Max cache size is 1TB per database, but the database will push things out of cache under certain circumstances even if that limit isn't hit. For example, if a result set hasn't been used in 48 hours. You can also clear the cache by turning the feature off or running DBCC DROPRESULTSETCACHE
on the database.
Storage and cache work together more so than it is related to memory usage. Memory gets used alongside CPU while processing the query. When a query wants to retrieve data it will try to get it from the cache first since that is much faster and then go to the main storage only if it has to. Once the query is finished the memory will be released immediately, but storage and possibly cached data will stay.
There are scenarios listed in the docs I linked where you want to make sure caching is turned off since it will actually hurt performance to try to work with cache instead of directly with storage. or example, if you run a query once a week that returns 5GB of data you would be spending significant compute resources loading the data into cache, but since queries are evicted after 48 hours you won't gain any benefit from it.

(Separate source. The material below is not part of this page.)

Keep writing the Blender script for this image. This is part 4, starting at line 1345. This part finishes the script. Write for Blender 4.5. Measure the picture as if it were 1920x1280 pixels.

A few commands to get you started:
-
ALTER DATABASE {database name} SET RESULT_SET_CACHING ON{OFF};
Turns the feature on and off when run from the master db. RunningSET RESULT_SET_CACHING ON
on a specific database will change the setting for that session -
DBCC SHOWRESULTCACHESPACEUSED
shows you info on your current cache. This will throw an error if the feature is turned off -
SELECT request_id, command, result_cache_hit FROM sys.dm_pdw_exec_requests WHERE request_id = <'Your_Query_Request_ID'>
will show you info on whether the cache was utilized in a specific query -
SELECT step_index, operation_type, location_type, status, total_elapsed_time, command FROM sys.dm_pdw_request_steps WHERE request_id = <'request_id'>;
will give you info on the performance cost for loading data into cache. In particular, it will help you determine if turning caching off for a particular query would be helpful.